The tide of public sentiment is rising against welcoming policies. The European Trade Union Confederation (ETUC) blames Europe by saying that the principle of equal labour rights and equal pay for equal work has been damaged by European Court of Justice rulings in recent years.

Has the European social model really been damaged and, if so, is Europe to blame for it? Social policy in this field is a national competence according to the European Commission, as there is no uniform ‘European social model’. The European posted workers directive provides that European migrants have to abide by the host country’s labour laws. If Member States find that foreign European workers are working too cheaply, they should lift minimum wage and improve controls on existing labour laws.

Hey you!
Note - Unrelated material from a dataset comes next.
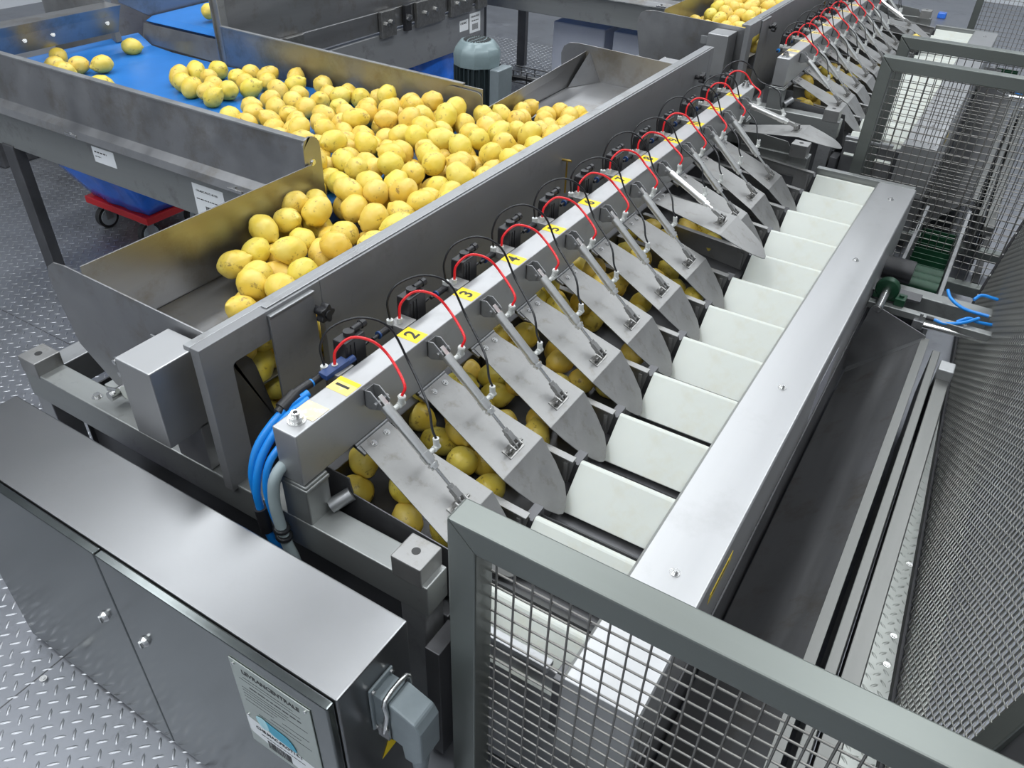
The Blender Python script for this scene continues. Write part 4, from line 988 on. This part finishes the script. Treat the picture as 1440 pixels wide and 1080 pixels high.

What do you think?

Do you think too many migrants work for too little in even worse working conditions in your country? Blame your country’s politicians. Demand more government controls of labour sites and their respect for labour law, and higher minimum wages for all workers. However, be careful in uttering slogans such as “British jobs for British workers”, because you might be hit first with higher prices for garbage collection, difficulties in planning business trips abroad or troubles in finding a job in your own country as your Romanian boss or French customers are no longer there.

Poverty will strike Europe, unemployment will rise and emotions will probably turn against migrants. Policy makers should be open to the grievances, but act rational, non-protectionist and provide sufficient social protection in these economic grim times. European migrants are here to stay, mobility in Europe is a fact and we all benefit from it. The only question that remains is how you welcome them. Do you make the life of our fellow Europeans difficult, thus increasing poverty, criminality and misery? Or do you enable their dreams, facilitating their integration as citizens, workers and human beings?